Comprehensive Survey of Political Opinion among the Arab Public

Findings from a comprehensive survey of Political opinion among the Arab Public. The survey was initiated by the Konrad Adenauer Program for Jewish-Arab Cooperation at MDC.

joint logo MDC and KAS

Main Findings:

  • The Arab public has given the government an overall score of less-than-average (2.37 on a scale of 1 to 5). The level of confidence among Arab citizens with respect to the government plan to fight crime in Arab towns is very low (2.13 on a scale of 1 to 5) and similarly for the implementation of the new five-year plan (2022–26) for the economic development of Arab society (2.29 on a scale of 1 to 5).
  • Although the government coalition includes an Arab party (Ra’am) and Arab members of the Jewish parties, the Arab public does not hang much hope on this situation benefiting its economic situation, its feeling of personal security or the resolution of planning and building problems in the Arab towns, nor will it increase the representation of Arabs in the civil service or improve relations between Arabs and Jews.

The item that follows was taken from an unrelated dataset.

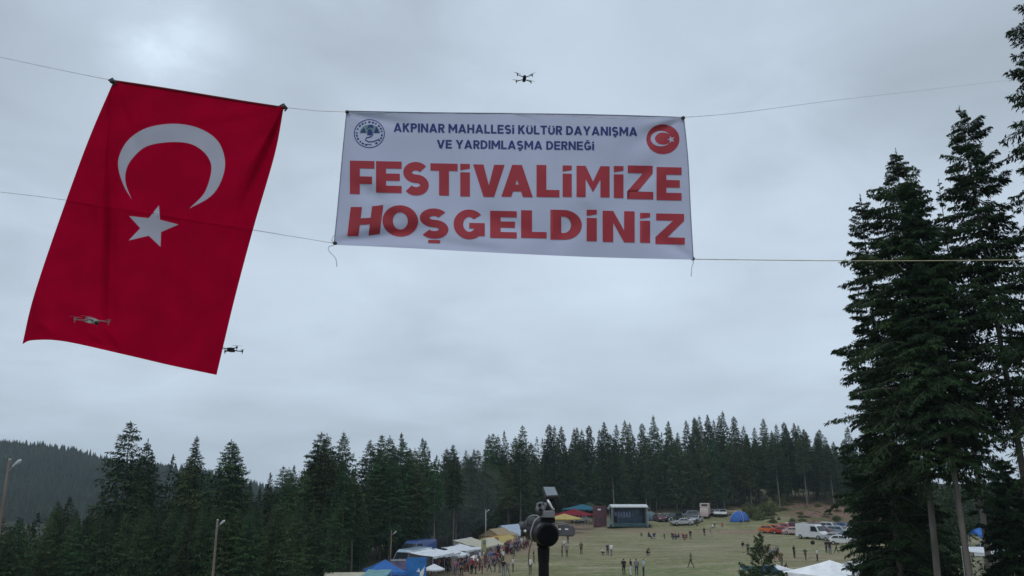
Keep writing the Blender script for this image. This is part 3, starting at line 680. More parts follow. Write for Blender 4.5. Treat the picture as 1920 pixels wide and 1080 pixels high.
def grow(polys, e):                                   # halo of the letter, a little larger
    o = []
    for loops in polys:
        lp = loops[0]; cx_ = sum(p[0] for p in lp) / len(lp); cy_ = sum(p[1] for p in lp) / len(lp); o.append(lp)
    return o
big1 = [('F', 656, 702, 301, 363.5), ('E', 705, 753, 302, 361), ('S', 755, 805, 304, 365), ('T', 807, 858, 306, 366), ('i', 863, 881, 307, 368), ('V', 887, 946, 308, 368.5), ('A', 940, 999, 308.5, 368.5),
        ('L', 1006, 1049, 309, 369), ('i', 1055, 1072, 310, 369), ('M', 1081, 1143, 310.5, 369), ('i', 1151, 1169, 311, 371), ('Z', 1176, 1225, 310, 373), ('E', 1231, 1278, 313, 375)]
big2 = [('H', 651, 712, 388, 443), ('O', 717, 784, 384, 443), ('Ş', 786, 842, 391, 446), ('G', 848, 909, 393, 447), ('E', 919, 969, 395, 446), ('L', 977, 1025, 394, 446), ('D', 1032, 1091, 393, 449),
        ('i', 1100, 1119, 393, 452), ('N', 1130, 1190, 395, 453.5), ('i', 1200, 1219, 399, 455), ('Z', 1229, 1284, 400, 457.5)]
AR = {'I': .3}
for row in (big1, big2):
    for ch, x0, x1, yt, yb in row:
        w_, _ = glyph(ch, .27); t_ = .29
        if ch == 'H': pol = put('H', 651, 712, 388, 443, .29, .0); pol = [[[(x + (443 - y) * .12 - 3 * 0, y - (x - 651) * .13 + 4 if x > 680 else y) for x, y in lp] for lp in l_] for l_ in pol]
        else: pol = put(ch, x0, x1, yt, yb, t_)
        nm = {'i': 'letter_i', 'Ş': 'letter_s_cedilla'}.get(ch, 'letter_' + ch.lower())
        adopt(decal(nm, pol, bd, vred, None, .008), bn)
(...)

At the same time, 40.5 percent of the respondents feel that this development will lead to an increase in voter participation among Arabs in the next elections while only 22.7 percent feel that voter participation is liable to decline.

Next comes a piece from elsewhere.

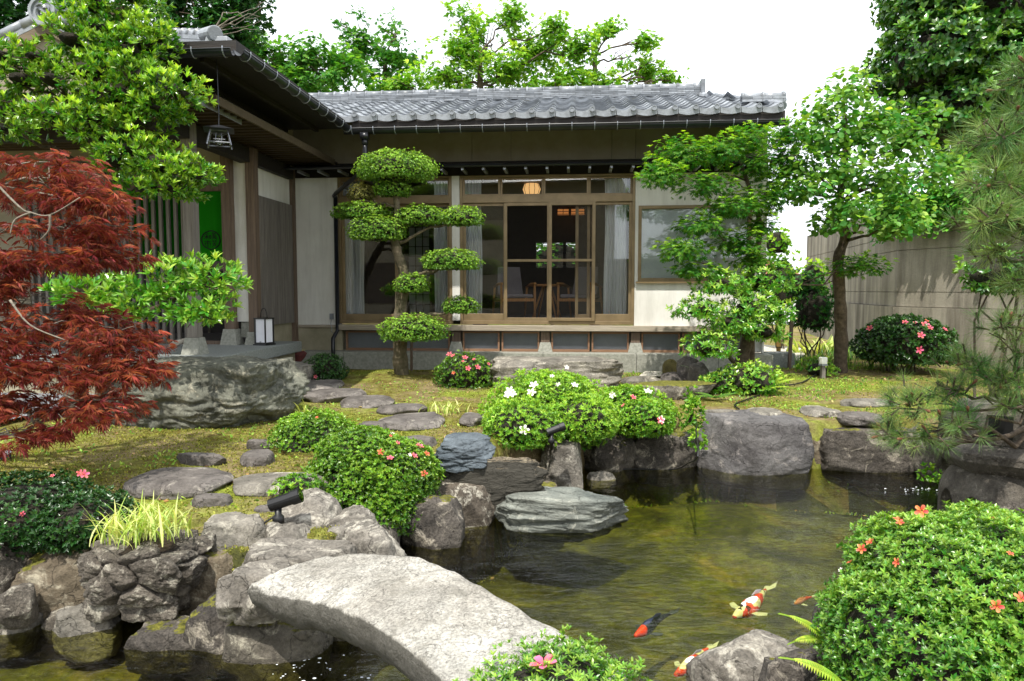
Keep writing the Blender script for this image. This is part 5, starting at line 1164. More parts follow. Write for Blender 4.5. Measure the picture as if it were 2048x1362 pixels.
M['needle'] = leafmat('pine_needle', '#3c6a2c', '#94a860', .45, .2, .3, .4)
M['stripe'] = leafmat('striped_blade', '#86a634', '#e0e49c', .5, .35, .2, .3)
M['fern'] = leafmat('fern_leaf', '#7ca22c', '#c8dc58', .5, .4, .2, .3)
M['blade'] = leafmat('dark_blade', '#2c5a20', '#6d9640', .4, .3, .3, .4)
M['ivy'] = leafmat('creeper_leaf', '#2f7a22', '#8cc040', .4, .35, .3, .4)
def petal(name, a, b): return leafmat(name, a, b, .6, .3, .12, .2)
M['pink'] = petal('pink_petal', '#d94f6c', '#f08aa0'); M['red'] = petal('coral_petal', '#d9432f', '#ef8a76'); M['wht'] = petal('white_petal', '#f0dfe0', '#fbf8f4'); M['hot'] = petal('hot_pink_petal', '#e24a7a', '#f28ab0')
_fl = {}
def flower_mesh(m):
    if m not in _fl:
        T = FLOWER(); v, f, a = scatter(T, np.zeros((1, 3)), np.array([(1., 0, 0)]), np.array([(0, 0, 1.)]), np.ones(1), np.zeros(1)); v = v.reshape(-1, 3)
        f = f.reshape(-1, 3); a = np.clip(np.linalg.norm(v, axis=1)-.2, 0, 1)
        mbx = MB(); mbx.v.append(v); mbx.n = len(v)
        me = bpy.data.meshes.new('flower'); me.from_pydata([tuple(q) for q in v], [], [tuple(int(z) for z in q) for q in f]); at = me.attributes.new('tint', 'FLOAT', 'POINT'); at.data.foreach_set('value', a.astype(np.float32)); me.materials.append(M[m]); _fl[m] = me
    return _fl[m]
def put_flower(root, m, pos, nrmv, s):
    o = bpy.data.objects.new('flower', flower_mesh(m)); link(o, root); o.location = [float(a) for a in np.asarray(pos)-np.array(root.location)]
    o.rotation_euler = Vector([float(a) for a in nrmv]).to_track_quat('Z', 'Y').to_euler(); o.scale = (s, s, s)
def on_pads(px, py, pads, push=1.03):
    """first hit of the sight line on the bush surface: the flower sits on that spot of the bush"""
    d = ray(px, py); C0 = np.array((0, 0, CAMZ)); best = None
    for c in pads:
        c = np.asarray(c, float); o = (C0-c[:3])/c[3:]; e = d/c[3:]; A = e@e; B = 2*o@e; Cc = o@o-push; D = B*B-4*A*Cc
        if D > 0:
            t = (-B-math.sqrt(D))/(2*A)
            if best is None or t < best[0]: P = C0+d*t; best = (t, P, nrm((P-c[:3])/c[3:]**2))
    if best is None:
        c = np.asarray(pads[0], float); P = PY(px, py, c[1]-c[4]*.5); return P, nrm(P-c[:3])
    return best[1], best[2]
def bush(label, pads, mat, seed, L=.03, dens=1.6, k=6, flowers=(), name='azalea_bush', cat='bush', group=None, T=None, amp=.10, shell=.25, up=.35, fsize=.027, ty=(.08, .55, .3), ground=None, freq=3., stems=True, gap=None, ks=.72, ang=(.6, 1.15)):
    rng = np.random.RandomState(seed); pads = [tuple(float(x) for x in p) for p in pads]; c = pads[0]
    g = float(gz([c[:2]])[0]) if ground is None else ground; root = thing(name, label, cat, (c[0], c[1], g), 0, group)
    area = sum(4*math.pi*((q[3]*q[4])**1.6/3+(q[3]*q[5])**1.6/3+(q[4]*q[5])**1.6/3)**(1/1.6) for q in pads)*.75
    n = int(dens*area/(L*L)/k*4.6)
    p, N, r = pad_points(pads, n, rng, shell, -.5, amp, freq, gap); ok = p[:, 2] > g+.02; p, N, r = p[ok], N[ok], r[ok]
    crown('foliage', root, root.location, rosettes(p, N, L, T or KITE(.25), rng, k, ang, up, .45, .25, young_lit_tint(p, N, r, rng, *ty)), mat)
    core('stems', pads, M['twig'], root, root.location, ks, seed)
    if stems:
        mb = MB(); lo = np.array(root.location)
        for i in range(7):
            a = rng.rand()*6.28; b0 = np.array((rng.normal()*c[3]*.15, rng.normal()*c[4]*.15, -.05)); e = np.array((math.cos(a)*c[3]*.6, math.sin(a)*c[4]*.6, c[2]-g)); mb.tube(bend(b0, e, rng, 5, .06), np.linspace(.014, .006, 5), 5)
        mb.build('stem', M['bark'], root, True)
    for f in flowers:
        P, Nn = on_pads(f[0], f[1], pads); put_flower(root, f[2], P, nrm(Nn+np.array((0, -.35, .15))+rng.normal(size=3)*.2), fsize*(f[3] if len(f) > 3 else 1))
    return root
def gp(x0, y0, x1, y1, Y, dy=None): return pxpad(x0, y0, x1, y1, Y, dy)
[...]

  • One-half (51 percent) of the respondents feel that the current coalition will not last for four full years until the next elections. Only 29.1 percent feel that the current government will indeed last to the end of its term.
  • Most of the respondents (56.2 percent) are of the opinion that Ra’am should demand a ministerial position in the government (a minister or deputy minister) rather than just being part of the coalition. Only 14.4 percent support Ra’am’s decision to join the coalition without demanding a ministerial position and 15.5 percent are convinced that Ra’am should not have joined the coalition at all.

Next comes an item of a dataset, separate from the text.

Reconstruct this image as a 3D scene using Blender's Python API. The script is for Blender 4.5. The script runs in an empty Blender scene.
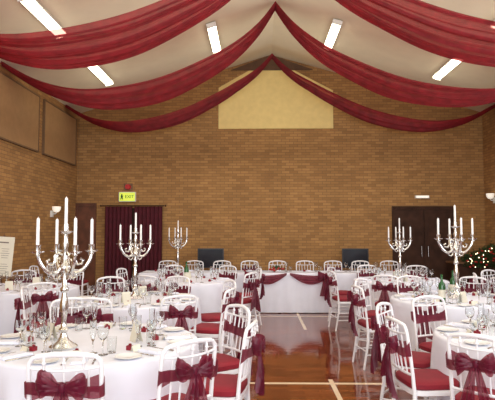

  • A large majority of the respondents (71.4 percent) support the idea of the Joint List (Hadash, Ta’al and Balad) reuniting with Ra’am. Only 23.7 percent do not support the idea.
  • As a result of the violent events in May, 51.8 percent of the respondents feel that relations between Arabs and Jews in the country worsened significantly.
  • A year after the signing of the Abraham Accords, the Arab public is divided on the question of whether it will contribute to political stability in the Middle East. Most of the respondents (63.2 percent) feel that it will not help bring about a peace settlement between Israel and the Palestinians. In contrast, 55.8 percent of the respondents believe that the normalization agreements are a positive development for Arab citizens of Israel.
  • Opinion is divided among the Arab public with regard to a realistic solution to the Israeli-Palestinian conflict: 23.7 percent believe in a two-state solution based on the 1967 ceasefire lines; 26 percent believe in a one-state solution with a single Palestinian-Jewish state from the Mediterranean to the Jordan River; and 37.9 percent believe that there is no solution on the horizon and that the situation will remain unchanged.
  • 61.1 percent of the respondents said that if the Knesset elections were held today they would vote while 32.9 percent said they would not. After weighting the responses, the rate of voter participation would be 49 percent.
  • One-half of the respondents (54.2 percent) feel that President Yitzhak Herzog displays little understanding of the problems of Arab society. Only 12.1 percent feel that he shows a great deal of understanding.